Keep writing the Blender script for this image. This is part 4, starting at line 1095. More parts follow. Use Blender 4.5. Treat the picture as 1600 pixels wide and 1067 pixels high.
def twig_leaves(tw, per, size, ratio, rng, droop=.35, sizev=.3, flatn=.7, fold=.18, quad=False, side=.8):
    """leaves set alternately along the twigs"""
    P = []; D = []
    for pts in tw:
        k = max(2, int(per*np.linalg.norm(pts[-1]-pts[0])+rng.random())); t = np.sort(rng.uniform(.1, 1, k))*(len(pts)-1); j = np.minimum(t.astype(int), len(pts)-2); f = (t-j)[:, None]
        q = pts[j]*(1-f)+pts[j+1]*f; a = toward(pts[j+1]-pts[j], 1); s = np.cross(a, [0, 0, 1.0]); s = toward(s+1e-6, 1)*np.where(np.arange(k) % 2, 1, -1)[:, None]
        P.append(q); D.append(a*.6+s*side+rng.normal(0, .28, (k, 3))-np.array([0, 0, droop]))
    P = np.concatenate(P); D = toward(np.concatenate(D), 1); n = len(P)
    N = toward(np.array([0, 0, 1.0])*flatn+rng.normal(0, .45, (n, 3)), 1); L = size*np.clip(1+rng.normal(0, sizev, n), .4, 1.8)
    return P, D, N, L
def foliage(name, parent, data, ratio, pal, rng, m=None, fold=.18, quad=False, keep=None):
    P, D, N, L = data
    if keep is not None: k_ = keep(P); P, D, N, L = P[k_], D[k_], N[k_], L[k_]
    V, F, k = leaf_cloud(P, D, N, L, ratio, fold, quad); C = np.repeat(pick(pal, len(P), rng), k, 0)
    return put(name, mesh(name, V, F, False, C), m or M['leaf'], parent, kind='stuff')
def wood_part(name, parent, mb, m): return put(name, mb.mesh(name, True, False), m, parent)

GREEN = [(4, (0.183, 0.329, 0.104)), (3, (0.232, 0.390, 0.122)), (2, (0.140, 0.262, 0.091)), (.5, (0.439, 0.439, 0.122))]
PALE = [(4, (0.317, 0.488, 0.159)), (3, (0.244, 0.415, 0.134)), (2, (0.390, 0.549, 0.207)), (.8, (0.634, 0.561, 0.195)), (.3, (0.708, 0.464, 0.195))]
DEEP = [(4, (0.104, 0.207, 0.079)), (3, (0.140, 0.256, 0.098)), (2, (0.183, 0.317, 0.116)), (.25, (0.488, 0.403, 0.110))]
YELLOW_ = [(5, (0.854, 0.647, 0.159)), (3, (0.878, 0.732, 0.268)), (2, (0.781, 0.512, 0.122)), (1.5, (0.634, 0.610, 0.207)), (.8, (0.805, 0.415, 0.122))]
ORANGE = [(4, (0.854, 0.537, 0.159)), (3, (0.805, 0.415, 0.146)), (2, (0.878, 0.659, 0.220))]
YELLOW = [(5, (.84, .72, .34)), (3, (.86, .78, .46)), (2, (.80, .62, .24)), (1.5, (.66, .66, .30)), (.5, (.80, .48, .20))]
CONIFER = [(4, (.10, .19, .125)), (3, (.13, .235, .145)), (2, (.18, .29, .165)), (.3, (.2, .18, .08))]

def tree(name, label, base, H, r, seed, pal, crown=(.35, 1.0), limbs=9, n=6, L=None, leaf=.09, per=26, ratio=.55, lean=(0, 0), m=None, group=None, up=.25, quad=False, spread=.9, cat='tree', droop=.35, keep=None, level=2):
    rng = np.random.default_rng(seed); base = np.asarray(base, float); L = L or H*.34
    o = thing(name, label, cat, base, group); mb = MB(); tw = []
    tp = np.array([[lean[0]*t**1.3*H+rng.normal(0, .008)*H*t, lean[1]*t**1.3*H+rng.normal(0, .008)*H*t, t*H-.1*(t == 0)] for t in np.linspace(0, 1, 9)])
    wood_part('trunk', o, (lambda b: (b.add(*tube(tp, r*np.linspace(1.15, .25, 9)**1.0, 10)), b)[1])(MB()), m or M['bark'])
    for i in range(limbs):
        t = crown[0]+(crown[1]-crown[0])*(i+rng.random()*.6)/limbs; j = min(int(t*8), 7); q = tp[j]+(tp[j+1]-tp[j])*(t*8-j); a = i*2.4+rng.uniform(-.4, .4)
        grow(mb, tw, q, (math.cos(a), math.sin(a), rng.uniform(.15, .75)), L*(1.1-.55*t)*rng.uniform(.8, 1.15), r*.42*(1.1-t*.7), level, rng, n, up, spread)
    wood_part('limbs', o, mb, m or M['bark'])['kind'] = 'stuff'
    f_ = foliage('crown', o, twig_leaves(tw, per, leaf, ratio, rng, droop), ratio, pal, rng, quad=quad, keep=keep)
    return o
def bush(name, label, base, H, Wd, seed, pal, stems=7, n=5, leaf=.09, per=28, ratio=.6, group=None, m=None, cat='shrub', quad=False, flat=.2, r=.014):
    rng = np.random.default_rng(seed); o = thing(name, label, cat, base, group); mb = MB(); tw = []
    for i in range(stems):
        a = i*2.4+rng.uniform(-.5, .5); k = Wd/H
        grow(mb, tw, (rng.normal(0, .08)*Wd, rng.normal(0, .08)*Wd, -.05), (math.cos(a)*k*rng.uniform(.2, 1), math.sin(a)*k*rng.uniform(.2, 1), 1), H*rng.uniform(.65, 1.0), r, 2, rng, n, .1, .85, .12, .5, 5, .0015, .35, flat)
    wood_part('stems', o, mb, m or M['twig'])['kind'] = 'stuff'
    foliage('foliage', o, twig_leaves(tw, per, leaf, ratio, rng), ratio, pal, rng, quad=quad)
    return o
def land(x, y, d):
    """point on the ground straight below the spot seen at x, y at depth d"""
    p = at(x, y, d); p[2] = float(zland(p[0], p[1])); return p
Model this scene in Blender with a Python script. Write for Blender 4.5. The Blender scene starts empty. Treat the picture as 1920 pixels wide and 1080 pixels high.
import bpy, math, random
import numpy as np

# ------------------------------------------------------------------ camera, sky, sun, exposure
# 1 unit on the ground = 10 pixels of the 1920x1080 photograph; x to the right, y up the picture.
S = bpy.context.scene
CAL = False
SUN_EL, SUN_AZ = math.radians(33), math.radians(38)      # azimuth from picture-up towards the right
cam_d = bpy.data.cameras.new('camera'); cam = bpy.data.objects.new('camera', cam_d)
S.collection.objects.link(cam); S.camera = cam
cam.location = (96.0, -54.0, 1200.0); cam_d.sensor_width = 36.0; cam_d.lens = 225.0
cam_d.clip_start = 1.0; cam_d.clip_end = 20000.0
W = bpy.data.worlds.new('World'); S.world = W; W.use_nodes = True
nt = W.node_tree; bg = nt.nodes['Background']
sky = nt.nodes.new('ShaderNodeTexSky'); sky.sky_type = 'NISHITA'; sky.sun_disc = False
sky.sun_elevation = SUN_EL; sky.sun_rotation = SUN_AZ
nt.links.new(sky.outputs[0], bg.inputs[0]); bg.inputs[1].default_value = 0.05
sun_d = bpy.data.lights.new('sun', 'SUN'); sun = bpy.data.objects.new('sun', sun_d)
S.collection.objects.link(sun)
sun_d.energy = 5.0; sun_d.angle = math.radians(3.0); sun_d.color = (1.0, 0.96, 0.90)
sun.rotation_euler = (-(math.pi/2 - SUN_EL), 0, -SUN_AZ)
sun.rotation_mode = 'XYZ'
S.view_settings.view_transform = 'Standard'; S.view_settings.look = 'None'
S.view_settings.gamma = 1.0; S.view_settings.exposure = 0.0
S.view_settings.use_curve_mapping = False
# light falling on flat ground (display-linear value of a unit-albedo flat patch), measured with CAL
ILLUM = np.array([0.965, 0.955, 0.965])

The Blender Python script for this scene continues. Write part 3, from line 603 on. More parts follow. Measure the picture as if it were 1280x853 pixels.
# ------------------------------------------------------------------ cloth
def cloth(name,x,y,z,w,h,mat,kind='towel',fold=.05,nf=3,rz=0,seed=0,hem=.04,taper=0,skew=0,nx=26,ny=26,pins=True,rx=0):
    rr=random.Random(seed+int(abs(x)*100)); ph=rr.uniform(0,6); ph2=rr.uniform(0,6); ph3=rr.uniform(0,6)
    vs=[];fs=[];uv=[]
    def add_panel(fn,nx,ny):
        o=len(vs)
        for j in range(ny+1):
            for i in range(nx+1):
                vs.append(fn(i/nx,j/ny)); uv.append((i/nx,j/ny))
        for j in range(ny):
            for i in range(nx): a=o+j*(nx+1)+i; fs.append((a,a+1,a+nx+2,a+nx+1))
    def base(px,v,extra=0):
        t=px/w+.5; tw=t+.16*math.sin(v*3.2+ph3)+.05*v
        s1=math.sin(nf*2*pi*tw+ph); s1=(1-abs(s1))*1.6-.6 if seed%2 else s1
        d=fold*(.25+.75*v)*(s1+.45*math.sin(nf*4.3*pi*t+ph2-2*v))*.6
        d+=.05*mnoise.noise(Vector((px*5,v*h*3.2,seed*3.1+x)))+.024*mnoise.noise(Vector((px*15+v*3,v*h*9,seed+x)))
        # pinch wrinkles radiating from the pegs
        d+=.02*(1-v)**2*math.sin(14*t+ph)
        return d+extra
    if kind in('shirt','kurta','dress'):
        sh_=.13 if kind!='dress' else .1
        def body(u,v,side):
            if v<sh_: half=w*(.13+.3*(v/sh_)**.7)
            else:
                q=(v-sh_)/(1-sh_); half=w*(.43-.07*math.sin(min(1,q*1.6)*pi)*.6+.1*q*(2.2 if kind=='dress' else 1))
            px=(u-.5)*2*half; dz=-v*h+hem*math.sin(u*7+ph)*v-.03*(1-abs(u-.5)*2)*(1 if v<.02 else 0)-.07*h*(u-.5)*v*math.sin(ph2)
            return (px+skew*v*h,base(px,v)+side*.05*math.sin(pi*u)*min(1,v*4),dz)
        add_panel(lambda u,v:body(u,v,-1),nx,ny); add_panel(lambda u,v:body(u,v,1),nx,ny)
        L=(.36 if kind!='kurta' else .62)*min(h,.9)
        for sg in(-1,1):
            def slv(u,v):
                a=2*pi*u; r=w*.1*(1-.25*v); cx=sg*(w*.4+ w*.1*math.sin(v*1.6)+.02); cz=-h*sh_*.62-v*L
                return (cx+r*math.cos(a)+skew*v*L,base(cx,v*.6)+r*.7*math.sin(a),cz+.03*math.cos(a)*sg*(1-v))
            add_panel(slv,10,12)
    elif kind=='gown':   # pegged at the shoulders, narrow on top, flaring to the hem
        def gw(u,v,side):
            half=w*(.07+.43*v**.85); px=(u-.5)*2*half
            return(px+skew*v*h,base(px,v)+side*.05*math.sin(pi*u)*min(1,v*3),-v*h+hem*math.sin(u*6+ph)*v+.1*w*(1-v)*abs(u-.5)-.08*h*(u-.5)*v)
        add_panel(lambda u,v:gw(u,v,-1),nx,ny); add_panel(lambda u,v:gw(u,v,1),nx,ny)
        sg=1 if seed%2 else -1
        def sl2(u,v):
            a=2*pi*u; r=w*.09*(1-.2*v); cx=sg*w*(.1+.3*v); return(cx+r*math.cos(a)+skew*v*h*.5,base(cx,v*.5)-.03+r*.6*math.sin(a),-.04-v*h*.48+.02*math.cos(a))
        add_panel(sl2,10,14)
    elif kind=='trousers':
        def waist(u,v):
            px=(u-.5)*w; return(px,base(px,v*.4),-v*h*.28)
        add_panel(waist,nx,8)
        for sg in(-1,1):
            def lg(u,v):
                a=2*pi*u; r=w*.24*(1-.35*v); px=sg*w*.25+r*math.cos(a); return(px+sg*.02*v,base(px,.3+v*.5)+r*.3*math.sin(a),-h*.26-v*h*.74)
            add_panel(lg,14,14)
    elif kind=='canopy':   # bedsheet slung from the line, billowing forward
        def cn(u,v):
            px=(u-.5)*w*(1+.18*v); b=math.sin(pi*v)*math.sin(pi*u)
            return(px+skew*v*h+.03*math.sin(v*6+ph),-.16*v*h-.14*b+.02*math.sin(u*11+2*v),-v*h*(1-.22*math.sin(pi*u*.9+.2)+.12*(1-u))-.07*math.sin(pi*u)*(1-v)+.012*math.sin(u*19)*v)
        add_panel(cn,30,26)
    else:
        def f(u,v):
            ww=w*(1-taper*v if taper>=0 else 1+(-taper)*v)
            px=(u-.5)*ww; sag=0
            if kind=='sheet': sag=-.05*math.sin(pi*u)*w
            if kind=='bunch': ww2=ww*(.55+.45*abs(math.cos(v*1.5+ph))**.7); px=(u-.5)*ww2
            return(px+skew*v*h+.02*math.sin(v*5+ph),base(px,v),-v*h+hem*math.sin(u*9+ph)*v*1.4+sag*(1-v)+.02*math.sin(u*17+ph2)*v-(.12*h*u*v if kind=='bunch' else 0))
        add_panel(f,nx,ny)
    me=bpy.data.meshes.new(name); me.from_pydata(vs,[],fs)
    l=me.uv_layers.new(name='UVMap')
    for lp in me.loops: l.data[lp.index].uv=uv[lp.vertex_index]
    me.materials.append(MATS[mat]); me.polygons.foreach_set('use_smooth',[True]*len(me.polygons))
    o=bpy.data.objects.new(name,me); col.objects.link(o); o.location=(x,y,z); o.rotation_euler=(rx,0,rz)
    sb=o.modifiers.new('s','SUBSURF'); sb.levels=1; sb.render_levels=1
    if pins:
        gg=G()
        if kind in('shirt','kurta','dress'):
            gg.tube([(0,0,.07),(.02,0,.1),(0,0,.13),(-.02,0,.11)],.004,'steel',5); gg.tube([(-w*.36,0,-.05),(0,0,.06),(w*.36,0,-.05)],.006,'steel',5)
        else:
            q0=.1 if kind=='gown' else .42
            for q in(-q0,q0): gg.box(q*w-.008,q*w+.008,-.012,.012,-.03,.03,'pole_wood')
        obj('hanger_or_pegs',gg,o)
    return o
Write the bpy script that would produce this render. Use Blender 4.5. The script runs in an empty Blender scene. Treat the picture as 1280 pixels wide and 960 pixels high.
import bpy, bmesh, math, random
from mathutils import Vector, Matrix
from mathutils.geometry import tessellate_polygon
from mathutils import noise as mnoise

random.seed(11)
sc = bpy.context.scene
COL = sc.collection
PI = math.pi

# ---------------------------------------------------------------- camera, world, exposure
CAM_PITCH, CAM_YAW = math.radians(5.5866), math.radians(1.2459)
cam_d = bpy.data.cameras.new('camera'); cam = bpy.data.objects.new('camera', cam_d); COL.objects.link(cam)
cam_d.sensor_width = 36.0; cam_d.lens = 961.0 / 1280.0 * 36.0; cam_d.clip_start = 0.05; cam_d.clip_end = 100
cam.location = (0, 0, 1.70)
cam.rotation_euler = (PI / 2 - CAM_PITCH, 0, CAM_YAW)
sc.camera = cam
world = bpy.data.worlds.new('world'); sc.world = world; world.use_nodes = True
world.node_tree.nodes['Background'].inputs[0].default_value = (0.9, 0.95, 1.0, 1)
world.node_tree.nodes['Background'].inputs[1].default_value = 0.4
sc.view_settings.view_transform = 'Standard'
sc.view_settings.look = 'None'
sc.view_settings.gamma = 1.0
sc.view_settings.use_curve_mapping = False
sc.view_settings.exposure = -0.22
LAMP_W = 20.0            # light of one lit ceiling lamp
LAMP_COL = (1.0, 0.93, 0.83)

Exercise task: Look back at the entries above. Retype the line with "Model this scene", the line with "ILLUM = np.array([0.965, 0.955, 0.965])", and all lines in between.

Output below:
Model this scene in Blender with a Python script. Write for Blender 4.5. The Blender scene starts empty. Treat the picture as 1920 pixels wide and 1080 pixels high.
import bpy, math, random
import numpy as np

# ------------------------------------------------------------------ camera, sky, sun, exposure
# 1 unit on the ground = 10 pixels of the 1920x1080 photograph; x to the right, y up the picture.
S = bpy.context.scene
CAL = False
SUN_EL, SUN_AZ = math.radians(33), math.radians(38)      # azimuth from picture-up towards the right
cam_d = bpy.data.cameras.new('camera'); cam = bpy.data.objects.new('camera', cam_d)
S.collection.objects.link(cam); S.camera = cam
cam.location = (96.0, -54.0, 1200.0); cam_d.sensor_width = 36.0; cam_d.lens = 225.0
cam_d.clip_start = 1.0; cam_d.clip_end = 20000.0
W = bpy.data.worlds.new('World'); S.world = W; W.use_nodes = True
nt = W.node_tree; bg = nt.nodes['Background']
sky = nt.nodes.new('ShaderNodeTexSky'); sky.sky_type = 'NISHITA'; sky.sun_disc = False
sky.sun_elevation = SUN_EL; sky.sun_rotation = SUN_AZ
nt.links.new(sky.outputs[0], bg.inputs[0]); bg.inputs[1].default_value = 0.05
sun_d = bpy.data.lights.new('sun', 'SUN'); sun = bpy.data.objects.new('sun', sun_d)
S.collection.objects.link(sun)
sun_d.energy = 5.0; sun_d.angle = math.radians(3.0); sun_d.color = (1.0, 0.96, 0.90)
sun.rotation_euler = (-(math.pi/2 - SUN_EL), 0, -SUN_AZ)
sun.rotation_mode = 'XYZ'
S.view_settings.view_transform = 'Standard'; S.view_settings.look = 'None'
S.view_settings.gamma = 1.0; S.view_settings.exposure = 0.0
S.view_settings.use_curve_mapping = False
# light falling on flat ground (display-linear value of a unit-albedo flat patch), measured with CAL
ILLUM = np.array([0.965, 0.955, 0.965])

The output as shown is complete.